3D scene scripts
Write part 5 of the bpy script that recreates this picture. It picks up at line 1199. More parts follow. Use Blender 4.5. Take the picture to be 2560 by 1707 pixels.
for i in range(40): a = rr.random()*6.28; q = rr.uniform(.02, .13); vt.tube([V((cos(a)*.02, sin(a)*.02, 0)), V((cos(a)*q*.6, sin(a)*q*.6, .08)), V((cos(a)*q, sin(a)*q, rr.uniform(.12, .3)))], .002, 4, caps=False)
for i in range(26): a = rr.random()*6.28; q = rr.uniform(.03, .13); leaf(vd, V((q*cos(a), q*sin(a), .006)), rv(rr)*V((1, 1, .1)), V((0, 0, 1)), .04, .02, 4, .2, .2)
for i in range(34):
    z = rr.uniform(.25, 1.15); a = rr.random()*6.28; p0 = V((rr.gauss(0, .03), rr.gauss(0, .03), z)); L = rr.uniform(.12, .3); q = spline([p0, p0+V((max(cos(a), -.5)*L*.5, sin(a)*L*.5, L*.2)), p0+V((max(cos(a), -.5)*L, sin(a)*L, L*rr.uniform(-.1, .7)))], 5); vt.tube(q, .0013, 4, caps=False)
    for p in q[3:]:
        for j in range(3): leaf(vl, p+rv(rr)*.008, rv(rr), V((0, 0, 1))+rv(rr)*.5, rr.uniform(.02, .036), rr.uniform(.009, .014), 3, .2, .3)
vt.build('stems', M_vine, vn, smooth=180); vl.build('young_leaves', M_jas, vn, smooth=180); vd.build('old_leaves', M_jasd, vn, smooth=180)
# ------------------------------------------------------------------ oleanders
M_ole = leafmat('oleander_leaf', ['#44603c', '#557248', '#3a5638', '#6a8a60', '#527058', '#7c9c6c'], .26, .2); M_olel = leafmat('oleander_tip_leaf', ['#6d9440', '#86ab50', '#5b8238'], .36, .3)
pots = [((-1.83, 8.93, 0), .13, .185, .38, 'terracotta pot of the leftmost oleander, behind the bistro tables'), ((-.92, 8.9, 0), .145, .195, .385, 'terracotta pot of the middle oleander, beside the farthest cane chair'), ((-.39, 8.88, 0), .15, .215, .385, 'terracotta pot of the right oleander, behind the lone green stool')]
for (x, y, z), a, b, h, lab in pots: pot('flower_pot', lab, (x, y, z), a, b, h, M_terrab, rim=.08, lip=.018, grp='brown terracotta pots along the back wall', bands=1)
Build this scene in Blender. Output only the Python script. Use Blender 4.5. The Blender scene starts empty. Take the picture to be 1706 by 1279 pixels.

• _SHORT TASK_
Recopy all the lines exactly as they appear.

• _THE RESPONSE_
Write part 5 of the bpy script that recreates this picture. It picks up at line 1199. More parts follow. Use Blender 4.5. Take the picture to be 2560 by 1707 pixels.
for i in range(40): a = rr.random()*6.28; q = rr.uniform(.02, .13); vt.tube([V((cos(a)*.02, sin(a)*.02, 0)), V((cos(a)*q*.6, sin(a)*q*.6, .08)), V((cos(a)*q, sin(a)*q, rr.uniform(.12, .3)))], .002, 4, caps=False)
for i in range(26): a = rr.random()*6.28; q = rr.uniform(.03, .13); leaf(vd, V((q*cos(a), q*sin(a), .006)), rv(rr)*V((1, 1, .1)), V((0, 0, 1)), .04, .02, 4, .2, .2)
for i in range(34):
    z = rr.uniform(.25, 1.15); a = rr.random()*6.28; p0 = V((rr.gauss(0, .03), rr.gauss(0, .03), z)); L = rr.uniform(.12, .3); q = spline([p0, p0+V((max(cos(a), -.5)*L*.5, sin(a)*L*.5, L*.2)), p0+V((max(cos(a), -.5)*L, sin(a)*L, L*rr.uniform(-.1, .7)))], 5); vt.tube(q, .0013, 4, caps=False)
    for p in q[3:]:
        for j in range(3): leaf(vl, p+rv(rr)*.008, rv(rr), V((0, 0, 1))+rv(rr)*.5, rr.uniform(.02, .036), rr.uniform(.009, .014), 3, .2, .3)
vt.build('stems', M_vine, vn, smooth=180); vl.build('young_leaves', M_jas, vn, smooth=180); vd.build('old_leaves', M_jasd, vn, smooth=180)
# ------------------------------------------------------------------ oleanders
M_ole = leafmat('oleander_leaf', ['#44603c', '#557248', '#3a5638', '#6a8a60', '#527058', '#7c9c6c'], .26, .2); M_olel = leafmat('oleander_tip_leaf', ['#6d9440', '#86ab50', '#5b8238'], .36, .3)
pots = [((-1.83, 8.93, 0), .13, .185, .38, 'terracotta pot of the leftmost oleander, behind the bistro tables'), ((-.92, 8.9, 0), .145, .195, .385, 'terracotta pot of the middle oleander, beside the farthest cane chair'), ((-.39, 8.88, 0), .15, .215, .385, 'terracotta pot of the right oleander, behind the lone green stool')]
for (x, y, z), a, b, h, lab in pots: pot('flower_pot', lab, (x, y, z), a, b, h, M_terrab, rim=.08, lip=.018, grp='brown terracotta pots along the back wall', bands=1)
Build this scene in Blender. Output only the Python script. Use Blender 4.5. The Blender scene starts empty. Take the picture to be 1706 by 1279 pixels.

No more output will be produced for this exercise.